[Given problem]: Copy out all the data, word for word.

[Material provided]:
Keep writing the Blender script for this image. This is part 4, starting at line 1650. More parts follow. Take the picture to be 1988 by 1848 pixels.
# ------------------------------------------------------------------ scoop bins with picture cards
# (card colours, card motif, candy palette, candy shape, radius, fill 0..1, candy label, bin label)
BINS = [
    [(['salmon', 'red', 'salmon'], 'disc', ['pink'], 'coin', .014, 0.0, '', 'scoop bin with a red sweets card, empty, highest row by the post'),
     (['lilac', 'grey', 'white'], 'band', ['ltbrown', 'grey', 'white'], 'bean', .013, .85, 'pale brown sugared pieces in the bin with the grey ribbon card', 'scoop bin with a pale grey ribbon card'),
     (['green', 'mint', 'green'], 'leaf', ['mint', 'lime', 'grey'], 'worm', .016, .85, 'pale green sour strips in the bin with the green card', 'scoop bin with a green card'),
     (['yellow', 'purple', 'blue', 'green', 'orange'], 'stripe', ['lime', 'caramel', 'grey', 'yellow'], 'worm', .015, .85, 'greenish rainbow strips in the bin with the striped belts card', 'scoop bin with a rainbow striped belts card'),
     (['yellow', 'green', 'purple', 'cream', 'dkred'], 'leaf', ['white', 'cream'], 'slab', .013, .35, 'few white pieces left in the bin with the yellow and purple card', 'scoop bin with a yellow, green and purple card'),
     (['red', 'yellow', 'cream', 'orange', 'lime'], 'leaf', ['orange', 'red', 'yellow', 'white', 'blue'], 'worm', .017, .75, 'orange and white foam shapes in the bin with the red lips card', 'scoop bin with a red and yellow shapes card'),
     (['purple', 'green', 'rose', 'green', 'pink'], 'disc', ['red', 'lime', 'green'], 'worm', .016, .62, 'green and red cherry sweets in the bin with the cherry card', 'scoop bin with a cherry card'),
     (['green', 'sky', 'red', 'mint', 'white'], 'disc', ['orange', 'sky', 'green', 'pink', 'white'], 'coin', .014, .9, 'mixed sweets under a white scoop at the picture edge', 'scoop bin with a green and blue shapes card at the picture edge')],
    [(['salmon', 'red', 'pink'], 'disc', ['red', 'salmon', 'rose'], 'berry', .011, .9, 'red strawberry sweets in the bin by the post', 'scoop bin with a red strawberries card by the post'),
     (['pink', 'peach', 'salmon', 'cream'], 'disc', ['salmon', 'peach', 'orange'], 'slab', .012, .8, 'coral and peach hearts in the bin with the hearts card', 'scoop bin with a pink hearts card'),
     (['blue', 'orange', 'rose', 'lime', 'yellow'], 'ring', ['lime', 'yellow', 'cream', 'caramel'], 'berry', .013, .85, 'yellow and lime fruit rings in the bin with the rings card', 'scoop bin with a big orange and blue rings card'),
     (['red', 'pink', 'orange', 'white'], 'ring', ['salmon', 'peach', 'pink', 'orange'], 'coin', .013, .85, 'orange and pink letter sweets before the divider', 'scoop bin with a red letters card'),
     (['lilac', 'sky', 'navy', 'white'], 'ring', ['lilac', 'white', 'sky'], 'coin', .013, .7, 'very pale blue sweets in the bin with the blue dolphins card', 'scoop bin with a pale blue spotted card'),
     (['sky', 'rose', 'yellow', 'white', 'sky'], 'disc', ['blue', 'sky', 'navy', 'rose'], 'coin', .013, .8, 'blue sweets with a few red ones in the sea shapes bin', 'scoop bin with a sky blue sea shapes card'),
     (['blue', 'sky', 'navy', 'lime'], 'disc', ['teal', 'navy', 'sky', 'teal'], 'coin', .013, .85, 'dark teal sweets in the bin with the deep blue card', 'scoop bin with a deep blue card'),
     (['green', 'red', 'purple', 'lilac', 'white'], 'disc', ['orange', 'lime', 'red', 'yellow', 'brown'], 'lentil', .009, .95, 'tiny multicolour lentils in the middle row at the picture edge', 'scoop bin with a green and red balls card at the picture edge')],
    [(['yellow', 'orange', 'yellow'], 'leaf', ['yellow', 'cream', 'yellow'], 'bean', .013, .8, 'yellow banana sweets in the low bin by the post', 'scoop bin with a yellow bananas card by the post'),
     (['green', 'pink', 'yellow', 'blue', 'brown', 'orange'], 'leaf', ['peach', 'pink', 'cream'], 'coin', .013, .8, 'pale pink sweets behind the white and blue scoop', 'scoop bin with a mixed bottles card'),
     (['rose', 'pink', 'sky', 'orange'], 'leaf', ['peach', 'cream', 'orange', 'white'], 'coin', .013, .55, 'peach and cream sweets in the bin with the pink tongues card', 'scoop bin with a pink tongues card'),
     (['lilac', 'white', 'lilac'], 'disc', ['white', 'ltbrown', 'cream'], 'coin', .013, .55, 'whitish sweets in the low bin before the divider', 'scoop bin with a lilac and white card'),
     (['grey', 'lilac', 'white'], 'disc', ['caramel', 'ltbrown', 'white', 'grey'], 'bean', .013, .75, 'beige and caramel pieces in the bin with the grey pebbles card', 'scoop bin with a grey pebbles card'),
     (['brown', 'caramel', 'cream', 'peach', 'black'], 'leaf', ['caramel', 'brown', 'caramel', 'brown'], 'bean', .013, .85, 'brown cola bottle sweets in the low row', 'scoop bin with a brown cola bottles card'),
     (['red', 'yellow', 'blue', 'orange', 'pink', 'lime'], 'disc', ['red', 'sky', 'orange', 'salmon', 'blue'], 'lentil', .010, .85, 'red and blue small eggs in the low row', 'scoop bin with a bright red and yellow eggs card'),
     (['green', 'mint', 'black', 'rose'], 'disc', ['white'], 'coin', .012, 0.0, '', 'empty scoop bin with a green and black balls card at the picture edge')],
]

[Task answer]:
Keep writing the Blender script for this image. This is part 4, starting at line 1650. More parts follow. Take the picture to be 1988 by 1848 pixels.
# ------------------------------------------------------------------ scoop bins with picture cards
# (card colours, card motif, candy palette, candy shape, radius, fill 0..1, candy label, bin label)
BINS = [
    [(['salmon', 'red', 'salmon'], 'disc', ['pink'], 'coin', .014, 0.0, '', 'scoop bin with a red sweets card, empty, highest row by the post'),
     (['lilac', 'grey', 'white'], 'band', ['ltbrown', 'grey', 'white'], 'bean', .013, .85, 'pale brown sugared pieces in the bin with the grey ribbon card', 'scoop bin with a pale grey ribbon card'),
     (['green', 'mint', 'green'], 'leaf', ['mint', 'lime', 'grey'], 'worm', .016, .85, 'pale green sour strips in the bin with the green card', 'scoop bin with a green card'),
     (['yellow', 'purple', 'blue', 'green', 'orange'], 'stripe', ['lime', 'caramel', 'grey', 'yellow'], 'worm', .015, .85, 'greenish rainbow strips in the bin with the striped belts card', 'scoop bin with a rainbow striped belts card'),
     (['yellow', 'green', 'purple', 'cream', 'dkred'], 'leaf', ['white', 'cream'], 'slab', .013, .35, 'few white pieces left in the bin with the yellow and purple card', 'scoop bin with a yellow, green and purple card'),
     (['red', 'yellow', 'cream', 'orange', 'lime'], 'leaf', ['orange', 'red', 'yellow', 'white', 'blue'], 'worm', .017, .75, 'orange and white foam shapes in the bin with the red lips card', 'scoop bin with a red and yellow shapes card'),
     (['purple', 'green', 'rose', 'green', 'pink'], 'disc', ['red', 'lime', 'green'], 'worm', .016, .62, 'green and red cherry sweets in the bin with the cherry card', 'scoop bin with a cherry card'),
     (['green', 'sky', 'red', 'mint', 'white'], 'disc', ['orange', 'sky', 'green', 'pink', 'white'], 'coin', .014, .9, 'mixed sweets under a white scoop at the picture edge', 'scoop bin with a green and blue shapes card at the picture edge')],
    [(['salmon', 'red', 'pink'], 'disc', ['red', 'salmon', 'rose'], 'berry', .011, .9, 'red strawberry sweets in the bin by the post', 'scoop bin with a red strawberries card by the post'),
     (['pink', 'peach', 'salmon', 'cream'], 'disc', ['salmon', 'peach', 'orange'], 'slab', .012, .8, 'coral and peach hearts in the bin with the hearts card', 'scoop bin with a pink hearts card'),
     (['blue', 'orange', 'rose', 'lime', 'yellow'], 'ring', ['lime', 'yellow', 'cream', 'caramel'], 'berry', .013, .85, 'yellow and lime fruit rings in the bin with the rings card', 'scoop bin with a big orange and blue rings card'),
     (['red', 'pink', 'orange', 'white'], 'ring', ['salmon', 'peach', 'pink', 'orange'], 'coin', .013, .85, 'orange and pink letter sweets before the divider', 'scoop bin with a red letters card'),
     (['lilac', 'sky', 'navy', 'white'], 'ring', ['lilac', 'white', 'sky'], 'coin', .013, .7, 'very pale blue sweets in the bin with the blue dolphins card', 'scoop bin with a pale blue spotted card'),
     (['sky', 'rose', 'yellow', 'white', 'sky'], 'disc', ['blue', 'sky', 'navy', 'rose'], 'coin', .013, .8, 'blue sweets with a few red ones in the sea shapes bin', 'scoop bin with a sky blue sea shapes card'),
     (['blue', 'sky', 'navy', 'lime'], 'disc', ['teal', 'navy', 'sky', 'teal'], 'coin', .013, .85, 'dark teal sweets in the bin with the deep blue card', 'scoop bin with a deep blue card'),
     (['green', 'red', 'purple', 'lilac', 'white'], 'disc', ['orange', 'lime', 'red', 'yellow', 'brown'], 'lentil', .009, .95, 'tiny multicolour lentils in the middle row at the picture edge', 'scoop bin with a green and red balls card at the picture edge')],
    [(['yellow', 'orange', 'yellow'], 'leaf', ['yellow', 'cream', 'yellow'], 'bean', .013, .8, 'yellow banana sweets in the low bin by the post', 'scoop bin with a yellow bananas card by the post'),
     (['green', 'pink', 'yellow', 'blue', 'brown', 'orange'], 'leaf', ['peach', 'pink', 'cream'], 'coin', .013, .8, 'pale pink sweets behind the white and blue scoop', 'scoop bin with a mixed bottles card'),
     (['rose', 'pink', 'sky', 'orange'], 'leaf', ['peach', 'cream', 'orange', 'white'], 'coin', .013, .55, 'peach and cream sweets in the bin with the pink tongues card', 'scoop bin with a pink tongues card'),
     (['lilac', 'white', 'lilac'], 'disc', ['white', 'ltbrown', 'cream'], 'coin', .013, .55, 'whitish sweets in the low bin before the divider', 'scoop bin with a lilac and white card'),
     (['grey', 'lilac', 'white'], 'disc', ['caramel', 'ltbrown', 'white', 'grey'], 'bean', .013, .75, 'beige and caramel pieces in the bin with the grey pebbles card', 'scoop bin with a grey pebbles card'),
     (['brown', 'caramel', 'cream', 'peach', 'black'], 'leaf', ['caramel', 'brown', 'caramel', 'brown'], 'bean', .013, .85, 'brown cola bottle sweets in the low row', 'scoop bin with a brown cola bottles card'),
     (['red', 'yellow', 'blue', 'orange', 'pink', 'lime'], 'disc', ['red', 'sky', 'orange', 'salmon', 'blue'], 'lentil', .010, .85, 'red and blue small eggs in the low row', 'scoop bin with a bright red and yellow eggs card'),
     (['green', 'mint', 'black', 'rose'], 'disc', ['white'], 'coin', .012, 0.0, '', 'empty scoop bin with a green and black balls card at the picture edge')],
]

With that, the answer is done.